Recordings can be a great way to reinforce the deep and sometimes subtle ideas presented in the dharma talks and technique instruction sessions, as these need time and repetition to sink in. Some recordings deal with the basic principles of the practice, others describe how to use the practice for specific life issues, and others are guided meditations. Also, when you pass through the inevitable periods of low energy and resistance in your daily practice, you can use guided recordings as a “skillful means” to maintain quality meditation.

That said, please ensure you are not using listening to recordings as a distraction from the work of meditation, just like talking and reading can be. And DO NOT listen to a recording during the sit times in the virtual zendo.

Virtual Energy Work

Energy Work via telephone or zoom sessions are sometimes offered by our own sangha (community) members.  These sessions are also meditation sessions.  Energy work can evoke deep and significant sensations over the whole body that can be a productive object of meditation.

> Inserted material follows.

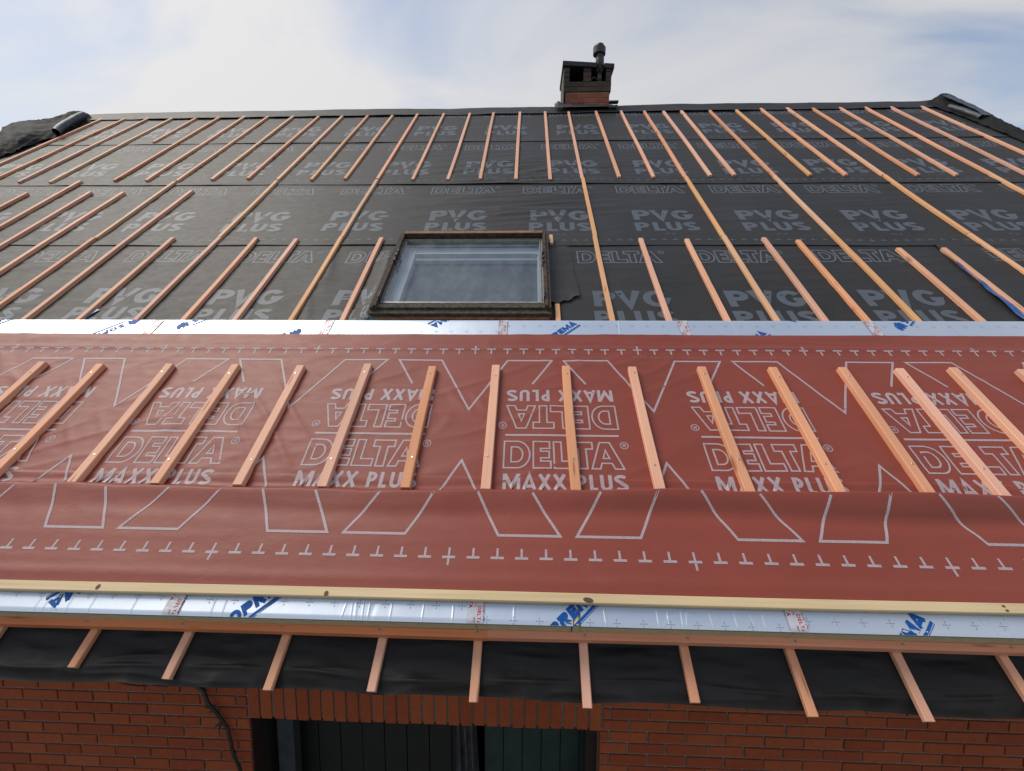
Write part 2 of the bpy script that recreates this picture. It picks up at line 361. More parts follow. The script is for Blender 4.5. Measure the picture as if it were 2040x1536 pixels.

During your session, with visualization try to maintain a formal strategy of body awareness such as noting by location – local or global sweeping, noting expansion and contraction, etc. Because you are lying down and relaxing, there may be a tendency to sink into sleepiness, thus defeating the mindfulness aspect of meditation. Make a “strong determination” to maintain a bright, clear state and fight against even the subtlest manifestations of drowsiness.

Also, be sure to maintain noble silence, talking only as necessary. If energy work is offered, this will be pre-announced and sign-up sheets with prices will also be in the Retreat Folder on CML's Google Drive.  Energy workers will be introduced in the Welcome/Orientation session.

If you are interested in offering virtual energy sessions during a retreat, AND are a current student who has attended at least 3 years of retreats with CML, please indicate on the registration form and someone will contact you to discuss this possibility or contact CML prior to registering to discuss criteria to do so.